CHAPTER TWO: “The Anatomy of Inequality: How the Opportunity Gap Is Constructed”
Much of what is discussed in this chapter has been mentioned in the previous one. In the second chapter, the author seeks to give further historical references as to how the educational system developed to be so imbalanced and stultified. She reiterates the argument that education should be disbursed widely—ideas lifted up by the quotes from Thomas Jefferson and W. E. B. Du Bois at the outset of the chapter. It is not a linear chronology; she jumps back in forth in time. But this dialectic strengthens her perspective that the system has not changed since the evening of the nineteenth and the dawning of the twentieth century.

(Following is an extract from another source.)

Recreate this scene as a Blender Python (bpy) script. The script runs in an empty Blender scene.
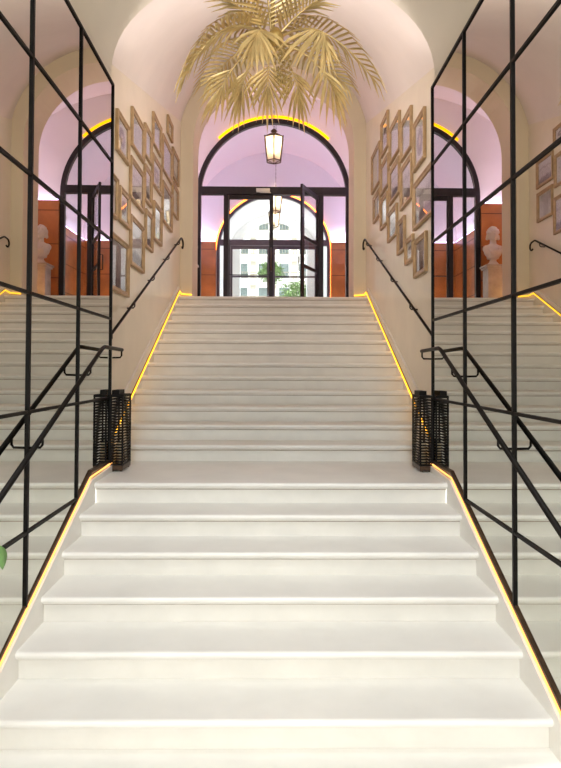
import bpy, math, random
from mathutils import Vector, Matrix
random.seed(7)
C = bpy.context.scene.collection
PI = math.pi

# ------------------------------------------------------------------ dimensions (metres, camera height = 0)
R, T = .16, .3486                # riser, tread
YL, ZL = 4.643, -.8755           # landing edge
YU = 5.703                       # first nosing of the upper flight
YT, ZT = YU + 12*T, ZL + 13*R    # top nosing / lobby floor
SL = R/T
XM, XU = 1.39, 1.579             # mirror plane, upper wall
YE = 5.2                         # end of the mirrored section
YA, YB = 10.15, 10.80            # arch wall
YP, YP2 = 12.80, 13.08           # first glazed partition wall
YQ, YQ2 = 16.9, 17.2             # second
YO, YO2 = 20.0, 20.4             # street front
def low(Y): return ZL - SL*(YL-Y) if Y < YL else ZL
def up(Y): return ZL + R + (Y-YU)*SL
def zs(Y): return 2.80 + (Y-YE)*.285        # springing line of the upper vault
def vh(Y): return .92 + (Y-YE)/(YA-YE)*.36  # its rise

# ------------------------------------------------------------------ materials
def mat(name, col, rough=.5, metal=0., noise=0., nscale=6., col2=None, bump=0., bscale=40., coat=0., spec=.5, detail=6):
    m = bpy.data.materials.new(name); m.use_nodes = True
    nt = m.node_tree; b = nt.nodes['Principled BSDF']
    b.inputs['Roughness'].default_value = rough; b.inputs['Metallic'].default_value = metal
    b.inputs['Specular IOR Level'].default_value = spec
    b.inputs['Coat Weight'].default_value = coat
    b.inputs['Base Color'].default_value = (*col, 1)
    tc = nt.nodes.new('ShaderNodeTexCoord')
    if noise > 0:
        n = nt.nodes.new('ShaderNodeTexNoise'); n.inputs['Scale'].default_value = nscale; n.inputs['Detail'].default_value = detail
        nt.links.new(tc.outputs['Object'], n.inputs['Vector'])
        r = nt.nodes.new('ShaderNodeValToRGB')
        r.color_ramp.elements[0].position = .35; r.color_ramp.elements[1].position = .68
        c2 = col2 or tuple(c*(1-noise) for c in col)
        r.color_ramp.elements[0].color = (*c2, 1); r.color_ramp.elements[1].color = (*col, 1)
        nt.links.new(n.outputs['Fac'], r.inputs['Fac']); nt.links.new(r.outputs['Color'], b.inputs['Base Color'])
    if bump > 0:
        n2 = nt.nodes.new('ShaderNodeTexNoise'); n2.inputs['Scale'].default_value = bscale
        nt.links.new(tc.outputs['Object'], n2.inputs['Vector'])
        bp = nt.nodes.new('ShaderNodeBump'); bp.inputs['Strength'].default_value = bump; bp.inputs['Distance'].default_value = .01
        nt.links.new(n2.outputs['Fac'], bp.inputs['Height']); nt.links.new(bp.outputs['Normal'], b.inputs['Normal'])
    return m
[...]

Since its inception in the United States, the system of education has been racially discriminatory. Some people want to blame the children, but Darling-Hammond asserts poor educational outcomes is as much a product of resource inaccessibility as it is because of race, class, or culture. In the process of analyzing the inequities, the author highlights a number of obstacles: poverty; few social supports; limited early childhood development; re-segregation; unequal access to quality teachers; disproportion of inexperienced, underprepared, and uncertified teachers; low-quality curricula; differential learning opportunities; differential placements in honor and college preparatory classes; tracking of students into low-achieving areas, or learning “ghettos”; dysfunctional learning environments; and poor interrelations between teachers and pupils.